Stated problem: Please transcribe the data that follows without the pictures, keeping every word the same.

***

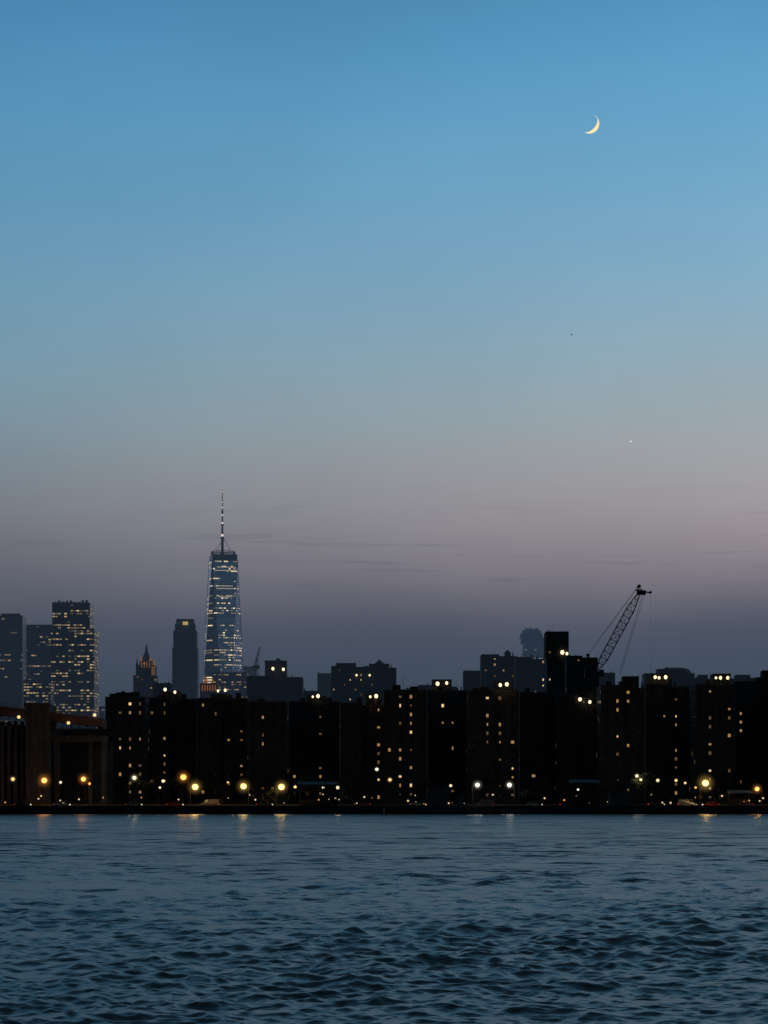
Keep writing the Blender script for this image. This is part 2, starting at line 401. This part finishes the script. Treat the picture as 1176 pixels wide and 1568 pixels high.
A("apartment_building",640,700,1049,1300,mt=M_brickmid,p=.03); A("apartment_building",1060,1180,1038,1600,mt=M_brickmid,p=.03,bulk=((1070,1085,1033),(1128,1150,1033)))
# ---------------------------------------------------------------- distant towers
def tower(name,D,tiers,m,depth=None,extra=None,ribs=0):
    """tiers: (p0,p1,top) from lowest to highest"""
    e=empty(name,(0,0,0)); zb=G; body=MB(); trim=MB()
    for i,(a,c,tp) in enumerate(tiers):
        xa,xc=bx(a,D),bx(c,D); z=ez(tp,D); dp=(depth or (xc-xa))*(0.97-0.05*i)
        body.box(xa,xc,D+i*1.5,D+i*1.5+dp,zb if i==0 else zb-1,z)
        trim.box(xa-.4,xc+.4,D+i*1.5-.6,D+i*1.5-.01,z-2.5,z+0.6)
        for r in range(ribs+1):
            xx=xa+(xc-xa)*r/max(1,ribs); trim.box(xx-.35,xx+.35,D+i*1.5-.55,D+i*1.5-.012,zb,z-2.6)
        zb=z
    body.obj("curtain_wall",m,e); trim.obj("cornice_and_fins",mat("tower_fins",(0.05,0.06,0.075),0.6,D=D),e)
    return e
OFF=(1.0,0.72,0.38)
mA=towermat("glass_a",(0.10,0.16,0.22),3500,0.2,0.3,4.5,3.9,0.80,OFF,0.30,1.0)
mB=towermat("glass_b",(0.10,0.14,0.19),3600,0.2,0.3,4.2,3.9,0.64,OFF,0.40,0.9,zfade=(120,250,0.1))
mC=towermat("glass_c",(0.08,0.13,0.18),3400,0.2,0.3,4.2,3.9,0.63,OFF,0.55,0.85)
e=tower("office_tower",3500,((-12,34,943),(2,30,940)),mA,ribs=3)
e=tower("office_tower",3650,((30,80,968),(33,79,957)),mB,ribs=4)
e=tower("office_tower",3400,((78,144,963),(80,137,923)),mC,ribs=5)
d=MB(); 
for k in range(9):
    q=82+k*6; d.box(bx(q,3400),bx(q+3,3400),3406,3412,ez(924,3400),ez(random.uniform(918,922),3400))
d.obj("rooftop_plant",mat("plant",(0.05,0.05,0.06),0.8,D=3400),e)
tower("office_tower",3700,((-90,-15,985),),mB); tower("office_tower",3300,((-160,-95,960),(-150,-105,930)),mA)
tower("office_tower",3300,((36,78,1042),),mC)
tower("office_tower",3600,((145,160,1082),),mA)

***

The reply:
Keep writing the Blender script for this image. This is part 2, starting at line 401. This part finishes the script. Treat the picture as 1176 pixels wide and 1568 pixels high.
A("apartment_building",640,700,1049,1300,mt=M_brickmid,p=.03); A("apartment_building",1060,1180,1038,1600,mt=M_brickmid,p=.03,bulk=((1070,1085,1033),(1128,1150,1033)))
# ---------------------------------------------------------------- distant towers
def tower(name,D,tiers,m,depth=None,extra=None,ribs=0):
    """tiers: (p0,p1,top) from lowest to highest"""
    e=empty(name,(0,0,0)); zb=G; body=MB(); trim=MB()
    for i,(a,c,tp) in enumerate(tiers):
        xa,xc=bx(a,D),bx(c,D); z=ez(tp,D); dp=(depth or (xc-xa))*(0.97-0.05*i)
        body.box(xa,xc,D+i*1.5,D+i*1.5+dp,zb if i==0 else zb-1,z)
        trim.box(xa-.4,xc+.4,D+i*1.5-.6,D+i*1.5-.01,z-2.5,z+0.6)
        for r in range(ribs+1):
            xx=xa+(xc-xa)*r/max(1,ribs); trim.box(xx-.35,xx+.35,D+i*1.5-.55,D+i*1.5-.012,zb,z-2.6)
        zb=z
    body.obj("curtain_wall",m,e); trim.obj("cornice_and_fins",mat("tower_fins",(0.05,0.06,0.075),0.6,D=D),e)
    return e
OFF=(1.0,0.72,0.38)
mA=towermat("glass_a",(0.10,0.16,0.22),3500,0.2,0.3,4.5,3.9,0.80,OFF,0.30,1.0)
mB=towermat("glass_b",(0.10,0.14,0.19),3600,0.2,0.3,4.2,3.9,0.64,OFF,0.40,0.9,zfade=(120,250,0.1))
mC=towermat("glass_c",(0.08,0.13,0.18),3400,0.2,0.3,4.2,3.9,0.63,OFF,0.55,0.85)
e=tower("office_tower",3500,((-12,34,943),(2,30,940)),mA,ribs=3)
e=tower("office_tower",3650,((30,80,968),(33,79,957)),mB,ribs=4)
e=tower("office_tower",3400,((78,144,963),(80,137,923)),mC,ribs=5)
d=MB(); 
for k in range(9):
    q=82+k*6; d.box(bx(q,3400),bx(q+3,3400),3406,3412,ez(924,3400),ez(random.uniform(918,922),3400))
d.obj("rooftop_plant",mat("plant",(0.05,0.05,0.06),0.8,D=3400),e)
tower("office_tower",3700,((-90,-15,985),),mB); tower("office_tower",3300,((-160,-95,960),(-150,-105,930)),mA)
tower("office_tower",3300,((36,78,1042),),mC)
tower("office_tower",3600,((145,160,1082),),mA)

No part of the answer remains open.